Voor zover Experience heeft bedoeld te betogen dat het naar maatstaven van redelijkheid en billijkheid onaanvaardbaar is dat Antea voor een bedrag van meer dan € 75.000 (exclusief BTW) aan externe advieskosten op Experience verhaalt, geldt dat Experience dit verweer in het licht van het voorgaande onvoldoende heeft onderbouwd.
4.32.
Antea vordert primair de wettelijke handelsrente, subsidiair de wettelijke rente als bedoeld in artikel 6:119 BW over het bedrag van € 99.999 met ingang van de dag van dagvaarding, mitsdien 14 november 2013. Nog los van de vraag of de tussen partijen gesloten intentieovereenkomst kwalificeert als een handelsovereenkomst, blijkt uit de Richtlijn en de MvT (TK 28239, 2002-2002, nr. 3, p. 10, en Overweging 13 van de Richtlijn) dat de regeling van de wettelijke handelsrente niet van toepassing is op een vordering tot betaling van een bedrag bij wijze van schadeloosstelling. Ondanks dat de intentieovereenkomst uitdrukkelijk voorziet in de vergoeding van de advieskosten, kwalificeert de vergoeding van de advieskosten als een schadeloosstelling. Om die reden zal slechts de wettelijke rente als bedoeld in artikel 6:119 BW worden toegewezen met ingang van 14 november 2013, welke ingangsdatum door Experience immers niet is bestreden.
4.33.
Experience zal als de grotendeels in het ongelijk gestelde partij in de proceskosten worden veroordeeld. De proceskosten aan de zijde van Antea worden tot op heden begroot op:
- dagvaarding € 103,82
- griffierecht € 1.836
- salaris advocaat € 2.842 (2 punten × tarief € 1.421)
Totaal € 4.781,82
4.34.
Nu de vorderingen van Antea in conventie zijn toegewezen, brengt dit met zich mee dat de rechtbank de vordering in reconventie zal afwijzen.
4.35.
Experience zal als de in het ongelijk gestelde partij in de proceskosten worden veroordeeld. De kosten aan de zijde van Antea worden begroot op € 894 aan salaris advocaat (2 punten × factor 0,5 × tarief € 894).

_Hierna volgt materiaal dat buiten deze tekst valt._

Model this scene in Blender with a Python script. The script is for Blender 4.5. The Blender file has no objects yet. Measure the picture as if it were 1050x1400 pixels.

voorts in conventie en reconventie
4.36.
Voor veroordeling in de nakosten bestaat geen grond, nu de kostenveroordeling ook voor deze nakosten een executoriale titel oplevert (HR 14 februari 2014, ECLI:NL:HR:2014:335). De rechtbank zal daarom uitsluitend de gevorderde wettelijke rente over de nakosten toewijzen.